**ENTRIES SUPPLIED**.
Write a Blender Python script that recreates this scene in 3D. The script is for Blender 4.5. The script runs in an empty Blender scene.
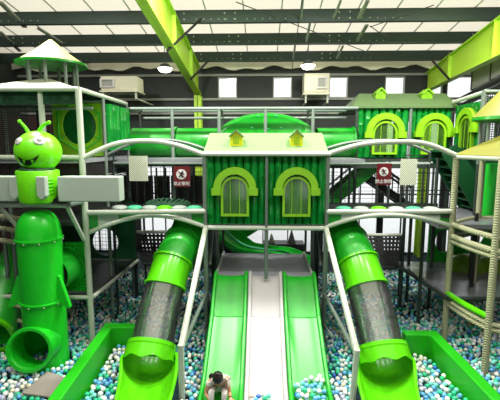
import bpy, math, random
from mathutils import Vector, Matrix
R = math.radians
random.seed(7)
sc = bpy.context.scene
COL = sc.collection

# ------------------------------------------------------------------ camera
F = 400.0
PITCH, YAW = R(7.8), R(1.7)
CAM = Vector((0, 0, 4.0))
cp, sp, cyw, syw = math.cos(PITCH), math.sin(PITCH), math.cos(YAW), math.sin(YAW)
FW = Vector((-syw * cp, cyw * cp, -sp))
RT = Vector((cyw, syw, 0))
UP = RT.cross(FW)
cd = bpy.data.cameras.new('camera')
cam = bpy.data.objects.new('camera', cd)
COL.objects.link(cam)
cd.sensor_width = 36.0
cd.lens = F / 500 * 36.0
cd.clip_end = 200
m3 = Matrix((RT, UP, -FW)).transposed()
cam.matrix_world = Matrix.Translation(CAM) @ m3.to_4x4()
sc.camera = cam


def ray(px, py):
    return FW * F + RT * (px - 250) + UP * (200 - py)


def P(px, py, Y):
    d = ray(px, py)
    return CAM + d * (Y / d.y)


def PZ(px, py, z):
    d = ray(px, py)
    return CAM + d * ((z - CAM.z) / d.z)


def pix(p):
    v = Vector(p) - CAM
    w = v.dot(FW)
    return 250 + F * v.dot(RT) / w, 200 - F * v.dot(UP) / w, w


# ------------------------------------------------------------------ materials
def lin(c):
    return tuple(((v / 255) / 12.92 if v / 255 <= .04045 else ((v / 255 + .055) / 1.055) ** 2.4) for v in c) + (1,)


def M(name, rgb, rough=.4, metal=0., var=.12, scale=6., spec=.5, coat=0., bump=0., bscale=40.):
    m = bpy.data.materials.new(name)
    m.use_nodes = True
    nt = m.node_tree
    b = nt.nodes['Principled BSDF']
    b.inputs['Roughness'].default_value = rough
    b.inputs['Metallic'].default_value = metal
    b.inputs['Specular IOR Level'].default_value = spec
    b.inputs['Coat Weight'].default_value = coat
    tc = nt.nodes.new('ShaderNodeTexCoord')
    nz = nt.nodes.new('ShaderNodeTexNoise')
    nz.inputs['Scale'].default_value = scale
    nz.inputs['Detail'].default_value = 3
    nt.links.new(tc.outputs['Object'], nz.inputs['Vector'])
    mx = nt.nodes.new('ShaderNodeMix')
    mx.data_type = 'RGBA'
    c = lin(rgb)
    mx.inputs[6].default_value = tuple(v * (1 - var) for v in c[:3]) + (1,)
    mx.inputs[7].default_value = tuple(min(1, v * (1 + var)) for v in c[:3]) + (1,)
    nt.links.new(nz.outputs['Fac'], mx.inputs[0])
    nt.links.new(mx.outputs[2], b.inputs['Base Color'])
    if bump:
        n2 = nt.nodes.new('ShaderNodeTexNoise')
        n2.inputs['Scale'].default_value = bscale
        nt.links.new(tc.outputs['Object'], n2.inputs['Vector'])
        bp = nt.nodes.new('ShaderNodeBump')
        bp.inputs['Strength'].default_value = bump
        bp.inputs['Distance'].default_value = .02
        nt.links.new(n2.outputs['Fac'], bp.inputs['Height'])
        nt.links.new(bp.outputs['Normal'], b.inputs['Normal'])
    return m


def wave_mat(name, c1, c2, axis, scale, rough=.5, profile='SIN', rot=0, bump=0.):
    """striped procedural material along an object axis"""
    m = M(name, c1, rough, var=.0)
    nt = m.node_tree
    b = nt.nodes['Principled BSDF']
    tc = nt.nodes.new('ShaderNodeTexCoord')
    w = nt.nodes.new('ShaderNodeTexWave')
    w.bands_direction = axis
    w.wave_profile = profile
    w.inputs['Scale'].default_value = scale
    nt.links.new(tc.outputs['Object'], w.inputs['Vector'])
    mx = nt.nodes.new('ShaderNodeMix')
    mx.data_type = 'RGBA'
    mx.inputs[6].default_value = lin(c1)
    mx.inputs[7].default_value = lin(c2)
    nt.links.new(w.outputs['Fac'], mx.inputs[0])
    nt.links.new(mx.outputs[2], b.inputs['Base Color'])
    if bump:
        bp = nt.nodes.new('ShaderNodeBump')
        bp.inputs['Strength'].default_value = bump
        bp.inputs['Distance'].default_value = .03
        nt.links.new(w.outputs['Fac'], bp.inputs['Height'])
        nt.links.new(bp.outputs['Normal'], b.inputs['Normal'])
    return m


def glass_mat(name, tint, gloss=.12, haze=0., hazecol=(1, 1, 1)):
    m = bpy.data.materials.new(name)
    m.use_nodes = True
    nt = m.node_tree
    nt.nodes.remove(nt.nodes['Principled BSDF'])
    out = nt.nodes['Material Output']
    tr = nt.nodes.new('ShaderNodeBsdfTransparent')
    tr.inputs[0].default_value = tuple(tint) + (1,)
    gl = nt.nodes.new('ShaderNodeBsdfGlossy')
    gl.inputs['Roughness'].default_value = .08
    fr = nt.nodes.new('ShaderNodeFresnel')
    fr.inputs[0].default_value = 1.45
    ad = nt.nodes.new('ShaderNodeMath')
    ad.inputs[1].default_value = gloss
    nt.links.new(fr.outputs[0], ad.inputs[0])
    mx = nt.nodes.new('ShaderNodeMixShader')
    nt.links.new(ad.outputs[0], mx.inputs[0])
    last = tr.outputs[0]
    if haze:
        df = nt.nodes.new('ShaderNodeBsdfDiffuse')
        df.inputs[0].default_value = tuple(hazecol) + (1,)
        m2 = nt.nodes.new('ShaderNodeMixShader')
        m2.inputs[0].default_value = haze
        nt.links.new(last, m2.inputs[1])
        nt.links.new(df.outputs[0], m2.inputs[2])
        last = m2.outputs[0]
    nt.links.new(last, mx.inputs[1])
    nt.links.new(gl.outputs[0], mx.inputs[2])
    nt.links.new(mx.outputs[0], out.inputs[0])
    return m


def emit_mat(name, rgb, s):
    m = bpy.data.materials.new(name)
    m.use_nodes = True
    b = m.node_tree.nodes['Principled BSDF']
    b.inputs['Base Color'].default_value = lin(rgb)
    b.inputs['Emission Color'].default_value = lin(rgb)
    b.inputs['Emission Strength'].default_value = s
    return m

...

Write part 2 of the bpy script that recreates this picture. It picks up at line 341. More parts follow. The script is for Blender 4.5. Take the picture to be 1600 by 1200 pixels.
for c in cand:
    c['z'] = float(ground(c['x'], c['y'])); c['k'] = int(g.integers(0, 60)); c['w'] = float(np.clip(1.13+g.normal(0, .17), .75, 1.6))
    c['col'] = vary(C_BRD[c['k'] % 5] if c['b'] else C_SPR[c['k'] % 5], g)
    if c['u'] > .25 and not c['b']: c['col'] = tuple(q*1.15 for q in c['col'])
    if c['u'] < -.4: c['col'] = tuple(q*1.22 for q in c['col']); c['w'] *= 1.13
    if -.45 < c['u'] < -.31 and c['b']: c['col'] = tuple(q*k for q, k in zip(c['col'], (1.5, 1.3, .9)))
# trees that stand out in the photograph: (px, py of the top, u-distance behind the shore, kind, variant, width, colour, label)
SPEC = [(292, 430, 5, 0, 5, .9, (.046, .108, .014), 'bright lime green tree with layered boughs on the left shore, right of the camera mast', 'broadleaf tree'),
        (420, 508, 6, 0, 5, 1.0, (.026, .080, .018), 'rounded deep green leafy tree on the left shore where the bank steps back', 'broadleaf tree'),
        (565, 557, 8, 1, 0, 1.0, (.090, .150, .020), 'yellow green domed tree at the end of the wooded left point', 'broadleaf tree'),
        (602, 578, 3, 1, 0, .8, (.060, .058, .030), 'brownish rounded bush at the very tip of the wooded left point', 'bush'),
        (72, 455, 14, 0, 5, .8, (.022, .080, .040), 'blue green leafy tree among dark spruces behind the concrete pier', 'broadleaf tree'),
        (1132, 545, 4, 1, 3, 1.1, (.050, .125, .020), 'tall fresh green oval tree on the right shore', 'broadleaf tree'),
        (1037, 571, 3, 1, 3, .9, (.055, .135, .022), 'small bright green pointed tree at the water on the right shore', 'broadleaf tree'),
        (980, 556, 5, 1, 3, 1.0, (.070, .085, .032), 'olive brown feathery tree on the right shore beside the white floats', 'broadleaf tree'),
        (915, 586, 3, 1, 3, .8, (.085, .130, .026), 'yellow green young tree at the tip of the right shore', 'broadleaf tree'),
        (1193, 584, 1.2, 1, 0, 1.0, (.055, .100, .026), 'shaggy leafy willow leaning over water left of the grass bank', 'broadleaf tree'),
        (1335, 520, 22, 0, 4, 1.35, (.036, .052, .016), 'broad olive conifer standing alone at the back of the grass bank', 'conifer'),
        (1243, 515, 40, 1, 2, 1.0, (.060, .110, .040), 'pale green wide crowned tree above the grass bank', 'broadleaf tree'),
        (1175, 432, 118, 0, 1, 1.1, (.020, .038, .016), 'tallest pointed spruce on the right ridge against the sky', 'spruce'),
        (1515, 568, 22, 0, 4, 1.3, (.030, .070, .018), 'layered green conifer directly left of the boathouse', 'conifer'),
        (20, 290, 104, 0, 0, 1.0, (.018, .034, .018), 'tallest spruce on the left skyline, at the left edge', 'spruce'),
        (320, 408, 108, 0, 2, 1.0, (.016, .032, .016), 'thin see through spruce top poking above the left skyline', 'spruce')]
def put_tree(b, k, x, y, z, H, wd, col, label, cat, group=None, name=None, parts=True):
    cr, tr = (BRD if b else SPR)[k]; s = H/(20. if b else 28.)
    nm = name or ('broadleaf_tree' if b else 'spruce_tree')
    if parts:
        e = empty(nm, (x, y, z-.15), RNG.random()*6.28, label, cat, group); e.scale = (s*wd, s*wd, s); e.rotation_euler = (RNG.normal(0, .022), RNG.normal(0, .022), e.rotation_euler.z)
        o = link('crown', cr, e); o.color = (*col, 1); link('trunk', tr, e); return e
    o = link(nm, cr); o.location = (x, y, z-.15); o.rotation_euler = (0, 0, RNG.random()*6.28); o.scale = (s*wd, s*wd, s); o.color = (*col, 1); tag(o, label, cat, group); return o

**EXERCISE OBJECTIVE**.
Begin with the line that contains "Write a Blender", end with the line that contains "sc.camera = cam", and set down every line in that range exactly as it stands, minus the pictures.

**COMPLETE OUTPUT**.
Write a Blender Python script that recreates this scene in 3D. The script is for Blender 4.5. The script runs in an empty Blender scene.
import bpy, math, random
from mathutils import Vector, Matrix
R = math.radians
random.seed(7)
sc = bpy.context.scene
COL = sc.collection

# ------------------------------------------------------------------ camera
F = 400.0
PITCH, YAW = R(7.8), R(1.7)
CAM = Vector((0, 0, 4.0))
cp, sp, cyw, syw = math.cos(PITCH), math.sin(PITCH), math.cos(YAW), math.sin(YAW)
FW = Vector((-syw * cp, cyw * cp, -sp))
RT = Vector((cyw, syw, 0))
UP = RT.cross(FW)
cd = bpy.data.cameras.new('camera')
cam = bpy.data.objects.new('camera', cd)
COL.objects.link(cam)
cd.sensor_width = 36.0
cd.lens = F / 500 * 36.0
cd.clip_end = 200
m3 = Matrix((RT, UP, -FW)).transposed()
cam.matrix_world = Matrix.Translation(CAM) @ m3.to_4x4()
sc.camera = cam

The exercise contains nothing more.